The appellate court concluded “sexual orientation had no logical bearing on whether [defendant] was guilty of sexually abusing (the minor].”  The trial court did not take the issue off the table in his pretrial rulings.  The appellate court stated, “The lid of the evidentiary box having been left open, the prosecutor pried at it like Pandora until the legal consequences leaped out in closing argument.”  (Opn., pg. 10.)
The court found the prosecutor linked the defendant’s sexual orientation with motive, i.e., the defendant chose to victimize the minor because she was gay.  The court stated,
“We have grown beyond that notion. ‘[T]he modern understanding of pedophilia is that it exists wholly independently from homosexuality.  The existence or absence of one neither establishes nor disproves the other.’ . . . California courts have long recognized that a defendant’s sexual attraction to adults of the same sex has nothing to do with whether they are sexually attracted to children of the same sex.”

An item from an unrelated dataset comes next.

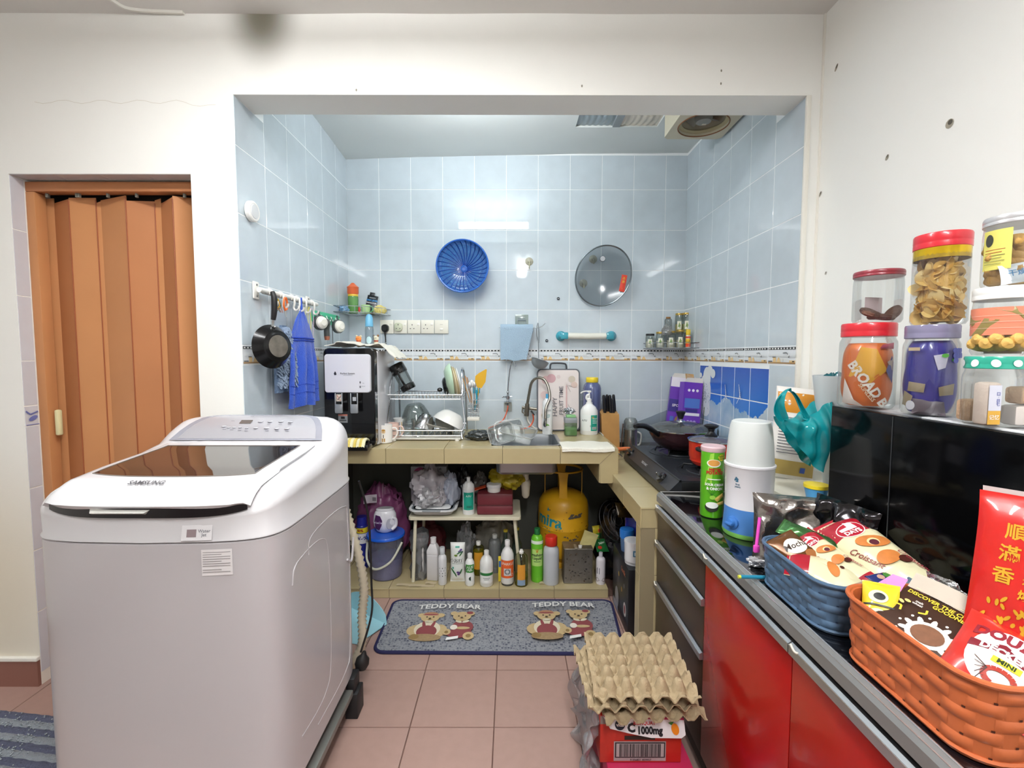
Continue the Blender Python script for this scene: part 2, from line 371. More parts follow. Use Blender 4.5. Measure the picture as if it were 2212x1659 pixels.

(Opn., pgs. 12-13.) (Citations omitted; italics in original.)
The court concluded it did not believe the evidence and argument concerning the defendant’s sexual orientation can be considered harmless beyond a reasonable doubt.  As a result, the judgment must be reversed.  “Due process and the interests of fairness dictate that appellant be judged by what she did, not who she is.  Nothing less will do.” (Opn., pg. 19.)